[Scripts that build scenes]
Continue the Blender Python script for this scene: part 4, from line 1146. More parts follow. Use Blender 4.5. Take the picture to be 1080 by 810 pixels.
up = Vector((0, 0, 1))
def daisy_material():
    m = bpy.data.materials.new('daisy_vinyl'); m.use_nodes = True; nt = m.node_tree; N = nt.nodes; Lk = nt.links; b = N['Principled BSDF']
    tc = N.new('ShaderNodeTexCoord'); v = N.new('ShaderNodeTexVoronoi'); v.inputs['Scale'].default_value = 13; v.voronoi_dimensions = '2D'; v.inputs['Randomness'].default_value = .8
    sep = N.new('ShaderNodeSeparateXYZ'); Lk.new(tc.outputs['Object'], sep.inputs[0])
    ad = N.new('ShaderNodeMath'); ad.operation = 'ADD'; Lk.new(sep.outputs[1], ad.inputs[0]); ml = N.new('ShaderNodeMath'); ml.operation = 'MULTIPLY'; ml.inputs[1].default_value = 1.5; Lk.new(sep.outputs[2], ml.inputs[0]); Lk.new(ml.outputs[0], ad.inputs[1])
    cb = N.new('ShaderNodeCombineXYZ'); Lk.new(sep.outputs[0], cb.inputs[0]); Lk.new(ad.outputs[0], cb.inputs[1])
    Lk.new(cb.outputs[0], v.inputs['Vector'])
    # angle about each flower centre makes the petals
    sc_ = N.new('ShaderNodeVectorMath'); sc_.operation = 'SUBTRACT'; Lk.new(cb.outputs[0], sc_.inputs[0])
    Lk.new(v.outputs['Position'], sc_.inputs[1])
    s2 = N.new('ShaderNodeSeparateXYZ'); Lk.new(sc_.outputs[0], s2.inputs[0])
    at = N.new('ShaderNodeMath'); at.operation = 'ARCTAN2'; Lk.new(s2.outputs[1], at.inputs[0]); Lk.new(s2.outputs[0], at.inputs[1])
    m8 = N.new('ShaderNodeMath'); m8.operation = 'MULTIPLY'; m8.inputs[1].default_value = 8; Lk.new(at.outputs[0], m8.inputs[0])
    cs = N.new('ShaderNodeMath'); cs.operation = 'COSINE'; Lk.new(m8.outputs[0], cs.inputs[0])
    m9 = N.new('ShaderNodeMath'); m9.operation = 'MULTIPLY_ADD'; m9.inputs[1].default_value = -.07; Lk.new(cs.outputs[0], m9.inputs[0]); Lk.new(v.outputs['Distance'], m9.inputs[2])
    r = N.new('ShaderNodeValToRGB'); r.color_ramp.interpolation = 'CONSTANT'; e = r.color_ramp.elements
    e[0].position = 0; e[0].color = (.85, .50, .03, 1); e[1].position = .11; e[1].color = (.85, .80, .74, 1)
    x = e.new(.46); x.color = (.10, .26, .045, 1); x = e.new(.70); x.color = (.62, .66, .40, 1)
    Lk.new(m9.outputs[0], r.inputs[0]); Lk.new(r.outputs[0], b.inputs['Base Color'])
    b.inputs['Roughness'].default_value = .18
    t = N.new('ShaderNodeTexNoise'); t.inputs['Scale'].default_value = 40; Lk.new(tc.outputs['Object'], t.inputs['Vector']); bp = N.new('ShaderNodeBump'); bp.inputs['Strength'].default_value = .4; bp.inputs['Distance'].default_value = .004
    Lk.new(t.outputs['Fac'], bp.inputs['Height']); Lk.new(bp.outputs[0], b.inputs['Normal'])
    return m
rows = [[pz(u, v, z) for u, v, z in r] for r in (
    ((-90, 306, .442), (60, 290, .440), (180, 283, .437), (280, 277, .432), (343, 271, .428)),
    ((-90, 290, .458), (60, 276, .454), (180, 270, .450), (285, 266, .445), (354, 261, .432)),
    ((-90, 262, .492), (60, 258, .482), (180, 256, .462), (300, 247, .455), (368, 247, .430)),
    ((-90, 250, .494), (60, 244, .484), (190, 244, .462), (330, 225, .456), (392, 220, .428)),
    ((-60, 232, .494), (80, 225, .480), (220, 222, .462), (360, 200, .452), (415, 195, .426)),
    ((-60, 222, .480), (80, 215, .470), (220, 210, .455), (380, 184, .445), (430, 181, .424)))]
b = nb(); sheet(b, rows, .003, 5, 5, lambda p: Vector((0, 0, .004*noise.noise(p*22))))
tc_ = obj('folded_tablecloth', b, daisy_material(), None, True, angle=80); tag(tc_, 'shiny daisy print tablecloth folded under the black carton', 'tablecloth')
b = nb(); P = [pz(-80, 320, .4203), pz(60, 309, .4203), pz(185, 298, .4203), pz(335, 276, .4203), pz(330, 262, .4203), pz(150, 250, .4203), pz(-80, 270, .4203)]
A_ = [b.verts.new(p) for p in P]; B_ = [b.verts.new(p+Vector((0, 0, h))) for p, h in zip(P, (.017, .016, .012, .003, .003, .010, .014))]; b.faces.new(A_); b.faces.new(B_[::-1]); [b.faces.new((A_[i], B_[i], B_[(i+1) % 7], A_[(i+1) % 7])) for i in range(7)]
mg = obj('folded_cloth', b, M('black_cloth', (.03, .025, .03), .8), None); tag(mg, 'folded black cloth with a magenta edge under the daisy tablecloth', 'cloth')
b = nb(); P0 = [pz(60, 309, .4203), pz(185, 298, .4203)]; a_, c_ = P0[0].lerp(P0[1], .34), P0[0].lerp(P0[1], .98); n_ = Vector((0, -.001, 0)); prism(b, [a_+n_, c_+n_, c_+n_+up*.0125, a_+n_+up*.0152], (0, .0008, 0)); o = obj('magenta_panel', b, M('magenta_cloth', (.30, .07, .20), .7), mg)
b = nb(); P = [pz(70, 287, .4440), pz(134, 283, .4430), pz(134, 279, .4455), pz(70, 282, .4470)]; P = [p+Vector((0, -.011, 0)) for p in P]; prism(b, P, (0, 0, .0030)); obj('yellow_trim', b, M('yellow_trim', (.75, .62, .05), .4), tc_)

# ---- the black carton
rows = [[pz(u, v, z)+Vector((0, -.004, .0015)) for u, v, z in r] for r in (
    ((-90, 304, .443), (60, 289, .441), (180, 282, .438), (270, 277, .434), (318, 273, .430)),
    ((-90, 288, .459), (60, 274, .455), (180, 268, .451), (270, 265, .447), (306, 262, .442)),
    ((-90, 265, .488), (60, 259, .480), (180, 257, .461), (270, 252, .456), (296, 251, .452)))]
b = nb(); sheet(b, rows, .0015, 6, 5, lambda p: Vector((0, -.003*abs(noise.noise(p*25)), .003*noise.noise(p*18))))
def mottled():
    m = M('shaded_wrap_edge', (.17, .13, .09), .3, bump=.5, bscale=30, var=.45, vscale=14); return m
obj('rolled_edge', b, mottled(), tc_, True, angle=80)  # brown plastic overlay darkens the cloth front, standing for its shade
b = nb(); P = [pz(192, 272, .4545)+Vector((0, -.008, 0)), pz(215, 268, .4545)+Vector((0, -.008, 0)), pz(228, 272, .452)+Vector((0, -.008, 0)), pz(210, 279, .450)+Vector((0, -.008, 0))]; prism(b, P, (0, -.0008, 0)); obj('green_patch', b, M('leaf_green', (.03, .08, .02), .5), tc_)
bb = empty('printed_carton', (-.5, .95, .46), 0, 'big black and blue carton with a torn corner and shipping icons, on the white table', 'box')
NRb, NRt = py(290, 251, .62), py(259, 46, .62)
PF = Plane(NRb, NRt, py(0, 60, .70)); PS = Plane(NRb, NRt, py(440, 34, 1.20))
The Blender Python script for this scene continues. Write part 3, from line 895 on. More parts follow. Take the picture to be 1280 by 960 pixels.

• [YOUR OBJECTIVE] Collect each line holding the string "pixels".

• [ANSWER FOR THIS EXERCISE]
Continue the Blender Python script for this scene: part 4, from line 1146. More parts follow. Use Blender 4.5. Take the picture to be 1080 by 810 pixels.
The Blender Python script for this scene continues. Write part 3, from line 895 on. More parts follow. Take the picture to be 1280 by 960 pixels.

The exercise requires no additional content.